I have a problem characterizing the solution of a dynamic system. It is a system of four nonlinear differential equations of first order. The considered solution shows:
- For the selected initial conditions a stable behavior (very long simulation durations show a limited set).
- However, the calculated Lyapunov spectrum shows only positive exponents (+69,+59,+41,+31).
- This autocorrelation:
- I know, the Poincaré–Bendixson theorem is only valid for two dimensional systems, but nevertheless at initial conditions (with a much larger value than the assumed to be limited set), the trajectory converges to the limited set.
Assuming the calculation of the Lyapunov spectrum (I validated the code with known systems) and the autocorrelation are correct, what does this mean for the solution? Does this mean that it is not a limited set, so for $t$ against infinity the amplitude would increase? The Lyapunov exponents seem very large to me, shouldn't one see such a rise in a long simulation time?

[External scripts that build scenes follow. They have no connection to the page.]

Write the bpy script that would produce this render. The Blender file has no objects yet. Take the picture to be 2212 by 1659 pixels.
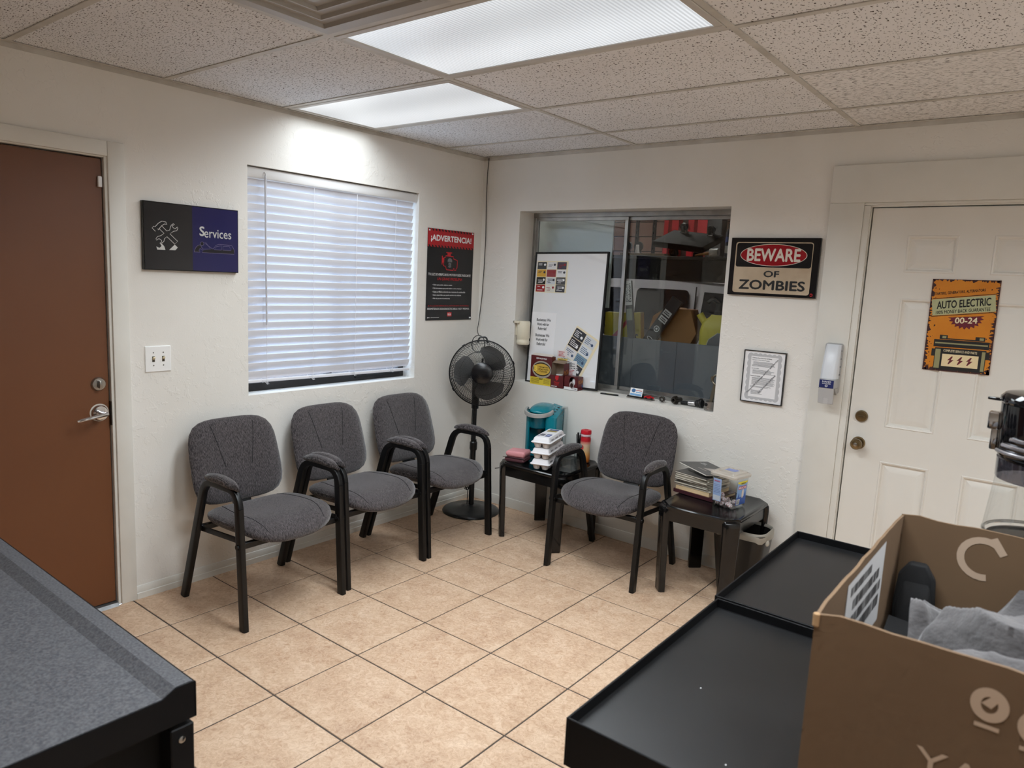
import bpy, bmesh, math, random
from mathutils import Vector, Matrix
random.seed(7)
SC = bpy.context.scene
COL = SC.collection
PI = math.pi

# ------------------------------------------------------------------ camera
YAW, PITCH, ROLL = 0.6638, -0.1462, 0.0480
FPX = 1557.4
CAM_POS = Vector((3.378, -3.8903, 1.6037))
fw = Vector((-math.sin(YAW) * math.cos(PITCH), math.cos(YAW) * math.cos(PITCH), math.sin(PITCH)))
rt0 = fw.cross(Vector((0, 0, 1))).normalized()
up0 = rt0.cross(fw)
rt = rt0 * math.cos(ROLL) + up0 * math.sin(ROLL)
up = -rt0 * math.sin(ROLL) + up0 * math.cos(ROLL)
cam_data = bpy.data.cameras.new('camera')
cam = bpy.data.objects.new('camera', cam_data)
COL.objects.link(cam)
cam.matrix_world = Matrix(((rt.x, up.x, -fw.x, CAM_POS.x), (rt.y, up.y, -fw.y, CAM_POS.y),
                           (rt.z, up.z, -fw.z, CAM_POS.z), (0, 0, 0, 1)))
cam_data.sensor_fit = 'HORIZONTAL'
cam_data.sensor_width = 36.0
cam_data.lens = FPX / 2212.0 * 36.0
cam_data.clip_start = 0.02
cam_data.dof.use_dof = True
cam_data.dof.focus_distance = 3.9
cam_data.dof.aperture_fstop = 7.0
SC.camera = cam

# ------------------------------------------------------------------ world, light, exposure
w = bpy.data.worlds.new('world')
SC.world = w
w.use_nodes = True
bg = w.node_tree.nodes['Background']
bg.inputs[0].default_value = (0.62, 0.76, 1.0, 1)
bg.inputs[1].default_value = 1.7
TROFFER = 0.25         # luminance of the prismatic lenses seen from the side
TROFFER_W = 10.0        # light they throw down into the room, within the lens's cut-off angle
TROFFER_SPREAD = math.radians(156)
SHOP_FILL = 4.2        # radiance of the unseen tube lamp added to light the workshop
vs = SC.view_settings
vs.view_transform = 'Standard'
vs.look = 'None'
vs.exposure = 1.58
vs.gamma = 1.0
vs.use_curve_mapping = False
cy = SC.cycles
cy.use_denoising = True
cy.max_bounces = 8
cy.diffuse_bounces = 6
cy.glossy_bounces = 3
cy.transparent_max_bounces = 16
cy.transmission_bounces = 5
cy.use_adaptive_sampling = True
cy.adaptive_threshold = 0.04
cy.use_light_tree = False
cy.adaptive_min_samples = 12
cy.caustics_reflective = False
cy.caustics_refractive = False
cy.sample_clamp_indirect = 6.0

# ------------------------------------------------------------------ materials
def lin(c):
    c = c / 255.0
    return c / 12.92 if c <= 0.04045 else ((c + 0.055) / 1.055) ** 2.4
def rgb(r, g, b): return (lin(r), lin(g), lin(b), 1.0)
MATS = {}
def nn(nt, t, **kw):
    n = nt.nodes.new(t)
    for k, v in kw.items(): setattr(n, k, v)
    return n
def mat(name, col, rough=0.5, metal=0.0, spec=0.5, bump=None, mottle=None, trans=0.0, emit=None, coat=0.0, sheen=0.0, alpha=1.0):
    """bump=(scale, strength, distance)  mottle=(scale, col2, amount)"""
    if name in MATS: return MATS[name]
    m = bpy.data.materials.new(name); m.use_nodes = True
    nt = m.node_tree; b = nt.nodes['Principled BSDF']
    b.inputs['Base Color'].default_value = col
    b.inputs['Roughness'].default_value = rough
    b.inputs['Metallic'].default_value = metal
    b.inputs['Specular IOR Level'].default_value = spec
    b.inputs['Coat Weight'].default_value = coat
    b.inputs['Transmission Weight'].default_value = trans
    b.inputs['Alpha'].default_value = alpha
    if sheen: b.inputs['Sheen Weight'].default_value = sheen
    if emit:
        b.inputs['Emission Color'].default_value = emit[0]; b.inputs['Emission Strength'].default_value = emit[1]
    if bump or mottle: tc = nn(nt, 'ShaderNodeTexCoord')
    if mottle:
        n = nn(nt, 'ShaderNodeTexNoise'); n.inputs['Scale'].default_value = mottle[0]; n.inputs['Detail'].default_value = 6
        nt.links.new(tc.outputs['Object'], n.inputs['Vector'])
        mx = nn(nt, 'ShaderNodeMix', data_type='RGBA')
        mr = nn(nt, 'ShaderNodeMapRange'); mr.inputs['From Min'].default_value = 0.35; mr.inputs['From Max'].default_value = 0.7
        mr.inputs['To Max'].default_value = mottle[2]
        nt.links.new(n.outputs['Fac'], mr.inputs['Value']); nt.links.new(mr.outputs['Result'], mx.inputs[0])
        mx.inputs[6].default_value = col; mx.inputs[7].default_value = mottle[1]
        nt.links.new(mx.outputs[2], b.inputs['Base Color'])
    if bump:
        n = nn(nt, 'ShaderNodeTexNoise'); n.inputs['Scale'].default_value = bump[0]; n.inputs['Detail'].default_value = 4
        nt.links.new(tc.outputs['Object'], n.inputs['Vector'])
        bp = nn(nt, 'ShaderNodeBump'); bp.inputs['Strength'].default_value = bump[1]; bp.inputs['Distance'].default_value = bump[2]
        nt.links.new(n.outputs['Fac'], bp.inputs['Height']); nt.links.new(bp.outputs['Normal'], b.inputs['Normal'])
    MATS[name] = m
    return m
def paint(r, g, b, rough=0.55, name=None, **kw):
    return mat(name or 'paint_%d_%d_%d_%d' % (r, g, b, rough * 100), rgb(r, g, b), rough, **kw)

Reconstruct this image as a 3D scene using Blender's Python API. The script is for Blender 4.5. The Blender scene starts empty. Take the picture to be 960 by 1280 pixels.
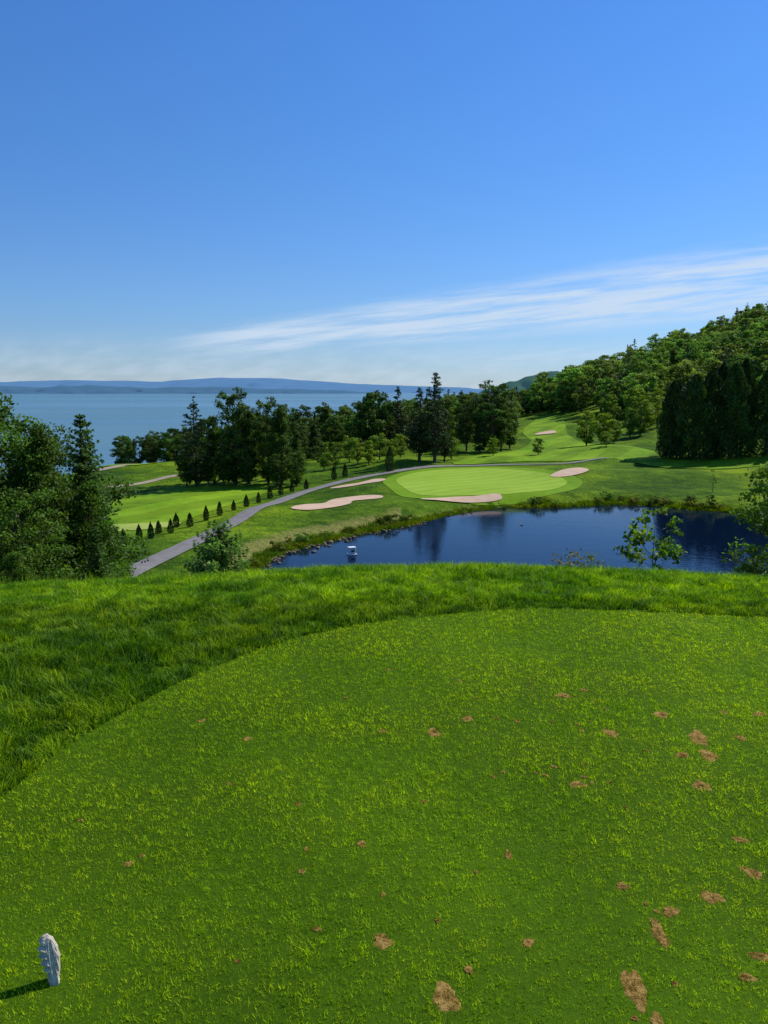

Your observations contradict each other. A system with only positive Lyapunov exponents should exhibit an unbounded dynamics. Given the time scale on which your dynamics appears to act (as per the autocorrelation), even one Lyapunov exponent of the order of magnitude you are reporting seems questionably high, as it should lead to a quick effects within a few time units.
Moreover your plot of the autocorrelation function does not allow to make any conclusions as to whether it decays (chaos) or not (periodic or quasiperiodic dynamics).